Ben asıl Savaş adındaki çocuktan söz etmek istiyordum. Savaş istemeyen, savaşa karşı olan Savaş’tan. Savaş ortaokul üçüncü sınıfta okuyor. Keman çalıyor, Mozart'ı, Çaykovski'yi, Berliotz’u, Paganini’yi seviyor. Annesine deodorant, sprey kullandırmıyor. “Bunlar ozon tabakasına zarar verecek" diyor. Annesi bir yaş gününde bir losyon, bir koku armağan etmişti, o sıralar ayrımında değildi, ama usu başına geldikten sonra bunu kullanmamaya başladı. “Ozon tabakası" olayı gündeme geldiğinden beri dolapta kaldı Savaş'ın kokusu. Evde tükenmiş naylonları sobaya atmalara karşı çıktı. "Hava kirlenecek" diyordu. “Çöpe atalım, anneciğim!" diye ekliyordu; "Bu da zararlı, ama daha az zararlı!"
Savaş, okulda krik krak yiyor, cebinde poşeti kalıyor ya, onu yere atmayıp eve getiriyor. Çiklet kâğıtları da öyle. Savaş, savaşa da kirliliğe de karşı.

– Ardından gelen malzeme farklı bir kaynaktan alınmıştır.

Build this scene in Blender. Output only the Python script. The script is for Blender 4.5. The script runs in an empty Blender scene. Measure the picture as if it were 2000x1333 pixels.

George Bush, savaştan yana. Bunu bilmeyen mi var? Savaşın ocak ayında olacağını bangır bangır bağıranlar var. Şubat ayında "Körfez”de kum fırtınaları başlıyor çünkü. Bush'un "Körfez'deki petrolle ilgisi, petrolcülüğünden mi geliyor, CIA başkanlığından mı? Kennedy'yi bir CIA ajanı öldürmüş 27 yıl önce. CIA Başkanı Bush bunu bilmez mi, bal gibi bilir! Cinayeti biliyor da açıklamıyorsa ne olur? Bush, 1924 doğumlu, Hacı TÖ'den üç yaş büyük! Teksas’ta kimi petrol şirketlerinin kurucu ortağı oldu (1953-1954). 1959'da politikaya atıldı. Cumhuriyetçi Parti'de etkin görevler aklı. 1964'te Senato seçimlerine girdi, ancak başarılı olamadı. 1966'da yine Cumhuriyetçi Parti'den Temsilciler Meclisi’ne girdi. 1970'te Senato seçimlerini kazanamadı. 1971-72’de Nixon, onu Birleşmiş Milletlerde büyükelçiliğe atadı. 1973'te Cumhuriyetçi Parti’nin Ulusal Komitesi Başkanı oldu. 1974’te Ford, onu Pekin’deki Amerikan İrtibat Bürosu'nun başına getirdi. 1976-77’de CIA başkanlığı yaptı, daha sonra Reagan’ın yanında ikinci başkanlıkta bulundu.
Kenan Beyin anılarını izliyoruz korku filmi gibi; bir de Bush’un anılarını okuyabilsek, kim bilir ne korkuludur? Annneeee!